La France, leader européen des crypto ?
Il n’y a pas que pour Binance que la nouvelle est importante : elle l’est également pour tout le secteur crypto en France. La plateforme a des ambitions et veut faire de la France son siège européen. « La France a toutes les armes pour devenir un pays leader de la blockchain en Europe », indique David Prinçay, et Binance ne veut pas manquer l’occasion. « C’est pour ça qu’on a un incubateur à station F, qu’on est en train d’installer des bureaux à Paris, et qu’on cherche à recruter 250 personnes. »

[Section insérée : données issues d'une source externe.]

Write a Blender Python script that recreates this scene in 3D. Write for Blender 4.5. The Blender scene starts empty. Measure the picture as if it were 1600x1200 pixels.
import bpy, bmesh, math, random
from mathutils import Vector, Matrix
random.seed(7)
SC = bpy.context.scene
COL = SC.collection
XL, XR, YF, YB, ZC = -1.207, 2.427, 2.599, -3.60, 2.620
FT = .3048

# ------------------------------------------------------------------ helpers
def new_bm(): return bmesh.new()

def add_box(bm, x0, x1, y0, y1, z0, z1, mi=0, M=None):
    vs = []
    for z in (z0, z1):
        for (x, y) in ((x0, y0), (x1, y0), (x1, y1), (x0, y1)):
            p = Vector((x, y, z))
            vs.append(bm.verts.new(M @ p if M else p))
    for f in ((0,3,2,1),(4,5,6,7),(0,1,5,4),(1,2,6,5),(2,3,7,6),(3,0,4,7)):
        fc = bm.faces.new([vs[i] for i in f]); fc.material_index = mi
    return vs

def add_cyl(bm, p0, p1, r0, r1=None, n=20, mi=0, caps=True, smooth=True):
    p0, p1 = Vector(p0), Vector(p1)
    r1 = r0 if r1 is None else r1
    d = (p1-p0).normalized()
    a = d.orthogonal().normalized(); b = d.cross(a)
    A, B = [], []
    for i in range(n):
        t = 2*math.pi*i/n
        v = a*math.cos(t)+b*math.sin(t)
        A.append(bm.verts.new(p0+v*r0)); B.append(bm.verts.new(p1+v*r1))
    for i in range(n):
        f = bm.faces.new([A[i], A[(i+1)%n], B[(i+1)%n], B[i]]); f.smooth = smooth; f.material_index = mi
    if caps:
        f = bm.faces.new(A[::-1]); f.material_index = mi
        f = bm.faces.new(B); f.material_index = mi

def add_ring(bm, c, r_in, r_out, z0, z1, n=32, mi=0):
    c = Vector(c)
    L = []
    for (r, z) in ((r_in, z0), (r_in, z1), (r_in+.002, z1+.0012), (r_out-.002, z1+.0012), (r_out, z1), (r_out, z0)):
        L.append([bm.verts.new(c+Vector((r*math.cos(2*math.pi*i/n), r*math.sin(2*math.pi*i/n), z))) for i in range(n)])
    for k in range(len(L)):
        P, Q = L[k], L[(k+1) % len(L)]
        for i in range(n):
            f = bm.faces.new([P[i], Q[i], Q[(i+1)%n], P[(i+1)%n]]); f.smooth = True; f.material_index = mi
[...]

Il y a pourtant à peine un an, la plateforme refusait l’idée d’avoir un siège global, préférant rester « comme le bitcoin », libre de s’installer partout. « Quand on s’est créé, on voulait être décentralisé, reconnait David Prinçay, mais maintenant, ce n’est plus le Far West, il y a des régulations. Et pour passer à la prochaine étape, il faut que Binance se structure. » Et donc, qu’elle le fasse en France.
L’arrivée de Binance suffira-t-elle pour faire de la France un pays leader de la blockchain ? Pour Claire Balva, leur installation est « une bonne nouvelle », mais elle n’est pas sure que cela suffise pour faire de la France une future place forte des crypto. « Il faut une vraie présence, et surtout, tout un écosystème. Il faudrait aussi qu’il y ait des messages positifs de la part du gouvernement », par exemple en termes de fiscalité. La flat taxe de 30% sur les crypto pousseraient certaines entreprises vers la Suisse et le Portugal, plus souples sur la taxation.